From the Women’s Prize Archives.
We caught up with the brilliant Rose Tremain, this year longlisted for the Baileys Women’s Prize for Fiction for The Gustav Sonata. Read on to find out why Rose set her latest book in neutral Switzerland, who her literary heroines are and why Rose once wrote an entire short story in Liverpool St Station.
The Gustav Sonata is set in neutral Switzerland in the years around World War II, why did you choose this setting?
We, outside of Switzerland, imagine it, I think, as this serene neutral space which had no difficulty staying separate from the horrors of World War II. But the reality was very different. The Swiss lived in perpetual terror of a German invasion and were forced to make political compromises to placate the German High Command – not least on the subject of the Jews, fleeing from persecution in Germany, Austria and France. I wanted to have a hard look at this. But what I also contrived in this book was to create a character, Gustav, who, in the face of unrequited love, has to strive for his own neutrality and whose willed altruism may or may not lead to redemption and freedom.
Your novels are full of varied, brilliantly realised historical settings. What kind of research do you tend to undertake before you sit down to write?
Research will take different forms, according to the subject I’ve chosen. To write Restoration, I began by reading the Pepys diaries and let this brilliant chronicler lead me towards a huge amount of reading about every facet of the world of the 1660s. To write The Road Home, it seemed very important to try to imbibe the immigrant experience first-hand, so I spent significant time talking to Polish workers in the East Anglia vegetable picking industry. For Music & Silence, I worked a lot from portraits, capturing the changing face of King Christian IV from handsome prince to weary, lard-faced monarch. For The Gustav Sonata, I read a ton of books about Switzerland, both at the time of the war and about Swiss society as it is now. I also drew on my own observations during my travels there. One last thing: to write fiction that feels real and dynamic and which isn’t just a distillation of data, I believe that the research has to be done thoroughly and then almost forgotten, so that the writer’s imagination can begin to create her own world.
Which female writers would you say have had the biggest impact on you and why?
George Eliot, above all. DH Lawrence commented that it was she ‘who started putting all the action inside’, i.e. she was profoundly more interested in people’s interior lives than in the day-to-day events she contrives for them. But George Eliot also understood that plots had to grip, that jeopardy thrilled readers, that romantic love, jealousy, class-hatred, gossip, fashion, property and money were subjects of perennial fascination. Like her, I am more absorbed by the landscape of characters’ minds than by their material lives but I also love the challenge of contriving a page-turning plot. Virginia Woolf understood all this perfectly, layering each moment with meaning, so her writing, too, so delicate and under-stated, has had what I hope is a positive impact on my own.
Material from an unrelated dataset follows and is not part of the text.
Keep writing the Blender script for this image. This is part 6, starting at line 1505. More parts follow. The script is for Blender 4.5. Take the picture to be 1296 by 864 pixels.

Is there a particular place where you like to write?
When I was young, I used to be able to write anywhere. I once wrote an entire short story in the old, unreconstructed buffet of Liverpool Street Station! Now, I can’t seem to move my work from location to location without it suffering. What I like best is to work in my study in Norfolk, with its familiar perfume of books and papers and its consoling view of the garden.
Can you tell us what you’re working on next?
At the moment, I’m working on long-form TV scripts of two of my novels, Trespass for Left Bank Pictures and The Road Home for Buccaneer Media. The collaborative aspect of film and TV writing is always thrilling and sustaining after the long solitude of the novel. A new idea for a novel has begun to twitch at the back of my mind, but it’s, as yet, only a half-formed embryo, which will need much more nurture before it becomes anything worth talking about.